Take an adventure into a world of text RPGS! …Hey, come back… where are you going? No no, it’s not actually a pure text RPG! It’s a story book filled with illustrated scenes, combat, dice rolls, and facing down evil while making your own choices. Fighting Fantasy comes in multiple flavors: City of Thieves, Creature of Havoc, Citadel of Chaos, The Warlock of Firetop Mountain, and Deathtrap Dungeon. Released by Big Blue Bubble, Fighting Fantasy and all its stories are available for $2.99 each with each being universal apps.
Here we have a choose-your-own style story book with some upgrades for an RPG fan. Instead of just choosing from two or three options and turning to the specific pages when you choose, you get characters with gear and stats, inventory items, dice roll combat, and other systems that resemble something like Dungeons and Drago—hey wait, sit back down! Don’t walk away!
As it turns out, the Fighting Fantasy series is a pretty well established franchise. They have DS games, books, board games, and even magazines! I honestly had no clue beforehand, but this is a fascinating branch off D&D. The basic summary of each of these stories are, they are long, epic, and each one is surprisingly engaging.
Sure they aren’t as epic as a Harry Potter or Lord of the Rings book, but it’s still leagues above something like Twilight. The drawings in the story are excellently drawn, simple for what they are, and really convey the feeling of the story narration. But that’s not all that this app is made of. Fighting Fantasy brings us dice-based combat.
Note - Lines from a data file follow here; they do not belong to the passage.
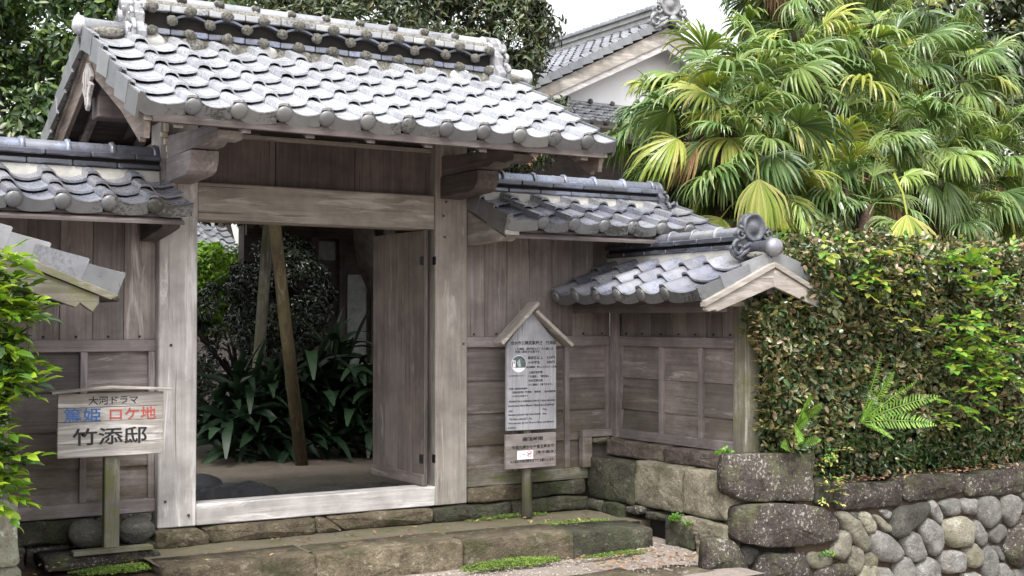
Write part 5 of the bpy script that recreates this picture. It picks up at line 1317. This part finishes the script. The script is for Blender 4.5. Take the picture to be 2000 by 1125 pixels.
PLAB = ['tall fan palm with drooping fronds beside the white plaster gable', 'fan palm leaning out leftmost over the small wing roof', 'tall fan palm with dead brown leaves near its top, middle of the clump', 'fan palm with long pale drooping fingers left of the clump centre', 'low fan palm with a yellow fan just above the wing ridge end', 'fan palm whose wide yellow green fan hangs over the hedge middle', 'high green fan palm in the centre right of the clump', 'fan palm reaching out rightmost against the dark trees', 'mid height fan palm with browning tips above the hedge', 'shaded fan palm behind the wing ridge, low at the left', 'young low fan palm with one bright open fan above the hedge', 'tallest fan palm at the top edge of the picture, left', 'tallest fan palm at the top edge of the picture, middle', 'tallest fan palm at the top edge of the picture, right', 'drooping fan palm low at the right end above the hedge', 'fan palm hidden behind the leftmost palms', 'small fan palm shoot with narrow green fans above the little roof gable', 'fan palm filling the middle between the high crowns', 'low shaded fan palm right of the big yellow fan']
g = random.Random(77)
for k, (x, y, z) in enumerate(CROWNS):
    t = thing('fan_palm', PLAB[k], 'palm', (x, y, .0), 'fan palms behind the hedge')
    v, f = tube([(x + g.uniform(-.2, .2), y + .15, -.1), (x + g.uniform(-.1, .1), y + .1, z * .5), (x, y, z)], [.075, .07, .085], 9)
    link('trunk', me_from('trunk', v, f, FIBRE, True), t)
    nf = 40 if z > 2.5 else 25
    for i in range(nf):
        s = (i + .5) / nf; az = i * 2.399 + g.uniform(-.35, .35)
        ci = min(6, int(7 * (s ** .68) + g.uniform(-.3, .3))) if z > 2.5 else min(5, int(6 * s))
        ci = max(0, ci)
        sca = g.uniform(.62, .98) * (1 if z > 2.5 else .8)
        roll = Matrix.Rotation(g.uniform(-.6, .6), 4, 'X')
        M = Matrix.Translation((x + g.uniform(-.15, .15), y + g.uniform(-.15, .15), z + .2 - .4 * s + g.uniform(-.22, .18))) @ Matrix.Rotation(az, 4, 'Z') @ roll @ Matrix.Scale(sca, 4)
        dead = ci >= 5 and g.random() < .25
        m = L_P[3] if dead else (L_P[2] if g.random() < (.07 + .15 * s) else (L_P[1] if g.random() < .45 else L_P[0]))
        link('frond', FR[ci][g.randrange(3)], t, M, m)
# two open yellow fans hanging towards the viewer
pal = [o for o in bpy.data.objects if o.name.startswith('fan_palm')]
for cx_, cy_, cz_, sc_, m, k, az in ((6.35, -.05, 2.62, 1.25, L_P[2], 10, -2.0), (4.85, .15, 2.82, 1.1, L_P[2], 4, -2.1)):
    link('frond', FR[6][1], pal[k], Matrix.Translation((cx_, cy_, cz_)) @ Matrix.Rotation(az, 4, 'Z') @ Matrix.Scale(sc_, 4), m)

# ================================================================ TREES AND GARDEN
tree('broadleaf_tree', 'large dark evergreen with glossy leaves rising behind the left end of the gate roof', 'tree', (-.6, 4.6, -.1),
     [((-.55, 4.2, 3.3), (1.6, 1.0, 1.5), 20000, 150), ((.3, 5.2, 4.4), (1.6, 1.1, 1.1), 11000, 90), ((-1.6, 4.0, 1.9), (1.3, .9, 1.2), 6000, 60), ((.25, 5.4, 3.0), (1.1, .8, 1.2), 7000, 60)], L_TREE4, .088, .038, .14, 41, 'background trees', 'long', clr=.2)
tree('broadleaf_tree', 'dark broad crowned tree behind the right half of the gate roof', 'tree', (5.0, 8.2, -.1),
     [((5.1, 8.0, 5.6), (1.5, 1.2, 1.3), 16000, 120), ((6.6, 8.0, 5.45), (1.15, 1.0, .95), 15000, 110), ((3.4, 8.3, 4.6), (1.8, 1.3, 1.3), 9000, 80), ((5.6, 8.2, 4.3), (1.7, 1.2, .9), 8000, 80), ((6.9, 7.9, 6.7), (1.0, 1., .8), 6000, 50)], L_TREE3, .11, .032, .2, 42, 'background trees', 'long')
tree('maple_tree', 'light green fine leaved tree far behind the middle of the ridge', 'tree', (5.5, 13, -.1),
     [((5.3, 13., 6.9), (1.8, 1.2, 1.0), 14000, 120), ((3.6, 13., 7.3), (1.5, 1.2, 1.1), 8000, 80)], L_TREE2, .11, .05, .15, 43, 'background trees', 'small')
tree('broadleaf_tree', 'dull dark green trees far behind the right side of the palms', 'tree', (17, 8, -.1),
     [((17.2, 8.5, 6.3), (1.6, 1.5, 2.2), 12000, 100), ((15.6, 9.0, 5.2), (1.9, 1.5, 2.0), 9000, 90), ((18.6, 8, 4.2), (2., 1.6, 2.2), 9000, 90), ((15.2, 8.5, 2.6), (2.4, 1.5, 1.6), 8000, 90)], L_TREE3, .20, .08, .25, 44, 'background trees', 'small')
tree('shrub', 'grey green feathery shrub at the right edge above the hedge end', 'shrub', (11.5, 1.8, 0),
     [((11.6, 1.8, 2.3), (.9, .8, .9), 7000, 60), ((10.4, 1.6, 1.7), (1.3, .8, .8), 6000, 60)], L_TREE2, .09, .03, .05, 45, None, 'small')
# garden seen through the gate
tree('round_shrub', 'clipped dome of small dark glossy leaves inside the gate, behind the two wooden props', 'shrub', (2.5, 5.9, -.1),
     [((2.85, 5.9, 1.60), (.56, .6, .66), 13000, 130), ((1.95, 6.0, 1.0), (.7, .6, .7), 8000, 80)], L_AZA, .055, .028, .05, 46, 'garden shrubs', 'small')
tree('round_shrub', 'yellow green shrub coloured bright for a sunlit look, in the upper left corner of the gateway', 'shrub', (2.7, 8.6, -.1),
     [((2.8, 8.0, 1.75), (.62, .5, .56), 11000, 110)], L_BRIGHT, .07, .035, .05, 47, 'garden shrubs', 'small')  # brighter leaf colour stands in for sun reaching the shrub
tree('shade_tree', 'unseen shade tree, its low canopy added to darken the garden behind the gate', 'tree', (5.4, 5.0, -.1),
     [((3.3, 4.6, 3.35), (1.6, 1.3, .6), 11000, 90), ((4.6, 5.6, 3.5), (1.6, 1.5, .8), 11000, 90), ((2.2, 2.9, 3.05), (1.7, 1.3, .45), 12000, 110), ((.6, 4.3, 2.78), (1.7, 1.6, .36), 9000, 90), ((2.2, 6.3, 3.0), (1.8, .9, .5), 9000, 80)], L_TREE3, .10, .045, .13, 48, 'background trees', 'small', limbs=0, lean='up')  # crowns kept out of view, added low to darken the gateway
ap = thing('aspidistra_clump', 'big clump of long dark strap leaves filling the lower gateway', 'plant', (2.4, 3.9, -.1))
g = random.Random(9)
def strap(seed, ln, wd, arch):
    g2 = random.Random(seed); V = []; F = []; n = 8
    for i in range(n + 1):
        s = i / n; x = ln * (s - arch * .35 * s ** 3); z = ln * (.05 * s - arch * .62 * s ** 2.4)
        w_ = wd * (.12 if s < .15 else math.sin(math.pi * min(1, (s - .12) / .9)) ** .7 + .03)
        V += [(x, -w_, z + .25 * w_), (x, 0, z - .15 * w_), (x, w_, z + .25 * w_)]
    for i in range(n): b = i * 3; F += [(b, b + 1, b + 4, b + 3), (b + 1, b + 2, b + 5, b + 4)]
    return me_from('strap_leaf', V, F, L_ASP, True)
ST = [strap(i, .62 + .06 * i, .043 + .003 * i, (.15, .35, .55, .8, 1.0)[i]) for i in range(5)]
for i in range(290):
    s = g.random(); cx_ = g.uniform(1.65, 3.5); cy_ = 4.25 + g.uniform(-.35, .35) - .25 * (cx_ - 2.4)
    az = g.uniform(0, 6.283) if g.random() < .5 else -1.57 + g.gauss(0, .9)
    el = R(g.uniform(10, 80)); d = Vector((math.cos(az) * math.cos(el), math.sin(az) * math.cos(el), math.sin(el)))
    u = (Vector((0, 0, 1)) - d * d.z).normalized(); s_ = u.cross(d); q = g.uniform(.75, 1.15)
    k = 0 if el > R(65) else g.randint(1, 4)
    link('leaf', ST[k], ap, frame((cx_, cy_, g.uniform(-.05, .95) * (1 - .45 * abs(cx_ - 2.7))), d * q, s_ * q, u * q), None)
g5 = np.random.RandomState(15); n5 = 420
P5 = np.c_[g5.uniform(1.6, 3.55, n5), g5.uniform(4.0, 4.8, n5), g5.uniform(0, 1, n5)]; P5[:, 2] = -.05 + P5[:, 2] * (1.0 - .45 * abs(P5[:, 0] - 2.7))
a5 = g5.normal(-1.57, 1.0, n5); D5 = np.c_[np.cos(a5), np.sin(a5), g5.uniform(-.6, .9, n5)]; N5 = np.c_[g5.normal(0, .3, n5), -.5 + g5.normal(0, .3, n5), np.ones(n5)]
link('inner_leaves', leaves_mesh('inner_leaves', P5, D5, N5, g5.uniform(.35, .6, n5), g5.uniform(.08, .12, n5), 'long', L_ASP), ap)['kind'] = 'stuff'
prop_mats = (W['logz'], W['mossyz'])
for ip, (pts, r, lab) in enumerate((([(2.134, 3.444, -.1), (1.80, 3.05, 1.3), (1.60, 2.8, 2.16), (1.50, 2.7, 2.6)], (.062, .058, .054, .05), 'thick round wooden prop leaning left inside the gate, orange brown bark patches'),
                    ([(2.20, 5.0, -.1), (2.27, 5.0, .8), (2.38, 5.0, 2.33), (2.42, 5.0, 2.8)], (.066, .062, .06, .058), 'greyish upright wooden prop left of the leaning one'))):
    v, f = tube(pts, r, 12); o = link('timber_prop', me_from('timber_prop', v, f, prop_mats[ip], True)); tag(o, lab, 'post', 'timber props in the garden')
v, f = joinvf([tube([(3.95, 5.2, -.1), (3.92, 5.2, .9), (3.78, 5.1, 1.5), (3.55, 5.0, 1.95), (3.48, 5.0, 2.4), (3.35, 4.9, 3.2)], [.10, .09, .10, .13, .12, .07], 10), tube([(3.65, 5.05, 1.75), (3.85, 5.1, 2.2), (4.0, 5.2, 3.1)], [.09, .07, .05], 8)])
o = thing('gnarled_tree', 'dark gnarled trunk beside the open door leaf inside the gate', 'tree', (3.75, 5.2, -.1)); link('trunk', me_from('trunk', v, f, BARK, True), o)

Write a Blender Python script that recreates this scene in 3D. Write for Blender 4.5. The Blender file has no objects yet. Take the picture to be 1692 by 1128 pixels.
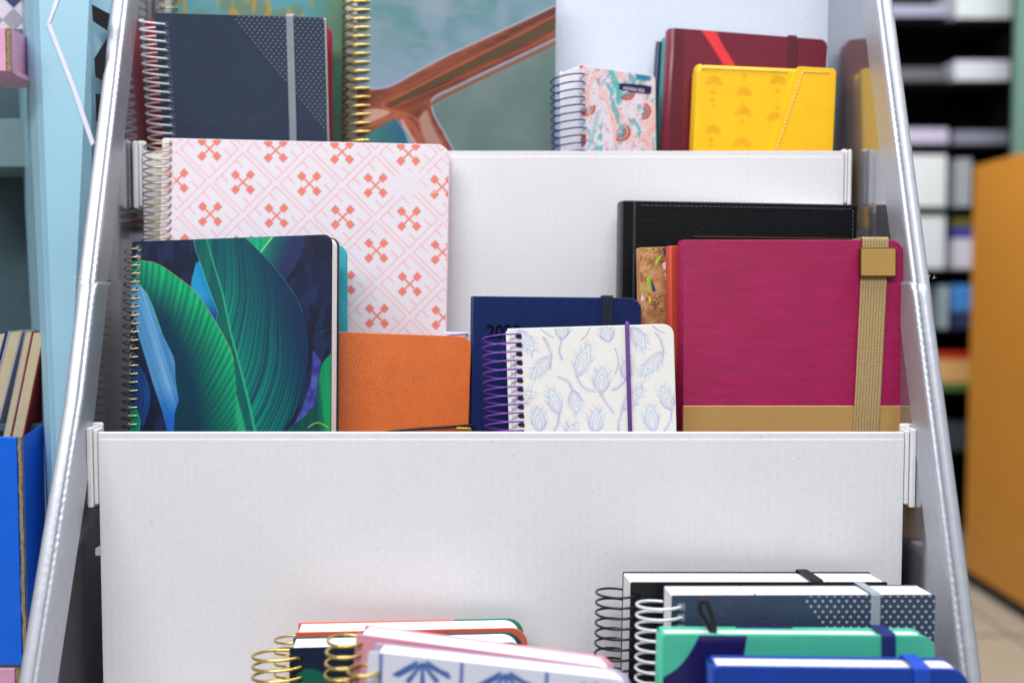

To be honest, I never liked dice based combat. It’s always completely reliant on pure chance and you will get extremely unlucky streaks that will cost you. Stats based on dice rolls do change the strategies you play out, but it also takes the control out of the player’s hands. Here in Fighting Fantasy, I still feel like it’s all out of my control but the combat sequences and skill use go by somewhat painlessly. Consider that a success.
My personal favorite of the series is The Warlock of Firetop Mountain. Some of the images in that story are so intense, so disturbing, that the story started showing elements of pure horror as I got wrapped up into it… then again, it was also the first game I played in this series, so maybe that’s why it had to most impact on me. All the stories are great regardless however.
I would love some smaller improvements however. Dice rolls feel slow and clunky. I would rather see a much faster, near instant result. Also, some paths you take end with extremely unfair dead ends that come up extremely far into a story branch. It is very difficult to know where you messed up so sometimes if you aren’t playing a story line all in one day, you will forget what options you selected the last playthrough and will fall back into yet another dead end. It took me a full week to finish a single story of Fighting Fantasy… but if that tells you anything, I still played the game series for about a full month. That’s staying power.